Ray Bradbury fans who enjoyed reading Something Wicked This Way Comes (crafted into an excellent film by Walt Disney) may recognise the scenario of a surrealist funfair used in Circus, where everything is what it's not and nothing is what it seems. Serves you right for running out of petrol on a deserted country road.

There's a science fiction flavour also to Escape From Pulsar Seven, where you take on the role of a stellar trader who makes the mistake of freighting a strange creature from an intergalactic zoo, which soon starts growing faster than Philip Mitchell's bank balance.

Back to some Orwellian fun with The Time Machine, where gossip about strange lights and weird noises coming from the home of a whirly scientist - not to mention the figure in full armour seen wandering in the grounds - set you off on a quizzical quest in which time warps whip you through more centuries than Freddie Truman.

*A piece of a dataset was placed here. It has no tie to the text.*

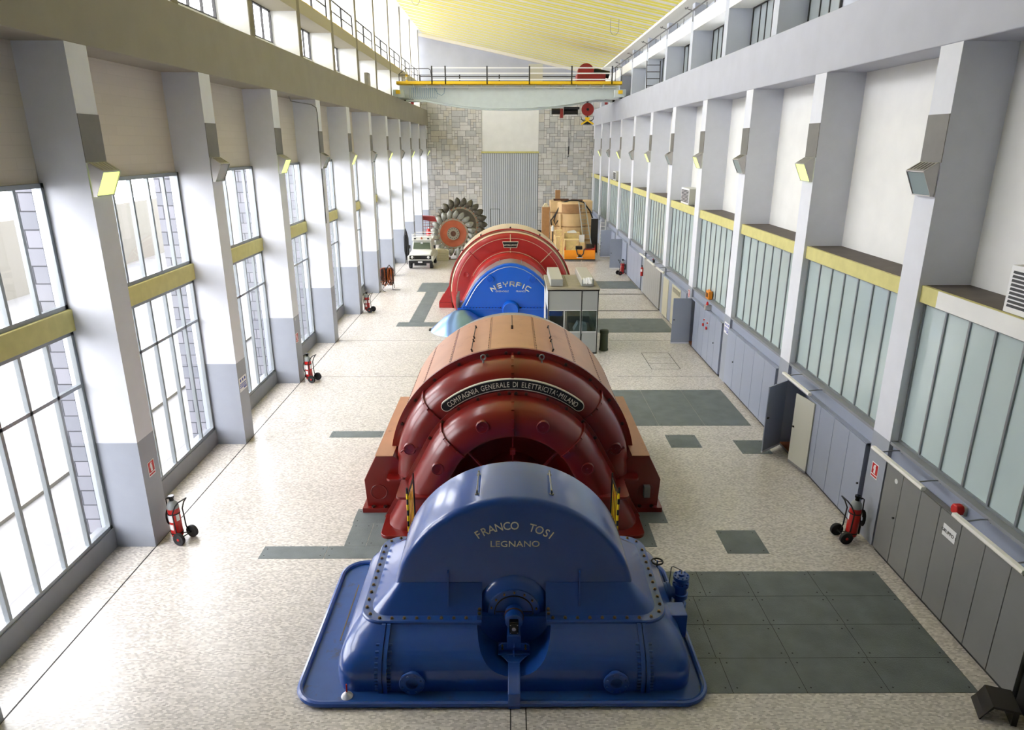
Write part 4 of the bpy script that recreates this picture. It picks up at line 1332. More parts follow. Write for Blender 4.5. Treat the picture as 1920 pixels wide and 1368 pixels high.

All four titles rely on a fundamental verb/noun parser, but the accepted vocabulary is more imaginative than most and help, score, save and inventory commands move things along.

Microdeal Adventures

Cheapest among C16 titles are Williamsburg Adventure and Mansion Adventure from Microdeal, both priced at £3.99. I gave up trying to load my copy of Mansion after the sixth or seventh attempt but Williamsburg burst into life quite happily, eventually, and I found myself in a small mid-West colonial town trying to track down a golden horseshoe while dodging the hazards of evil spirits, ghosts, a murderous butcher and a terminal maze.

Input is simply a verb/noun affair and you're given occasional bits of Help. Instructions are virtually non-existent.

One problem: I can't figure out a way of saving a game; one star deducted for that.

In Conclusion

Finally, Trevor Hall is rumoured to be preparing a special C16 text-only version of his classic Twin Kingdom Valley. Might Melbourne House follow suit with The Hobbit? After all, Tolkien's version was text only too!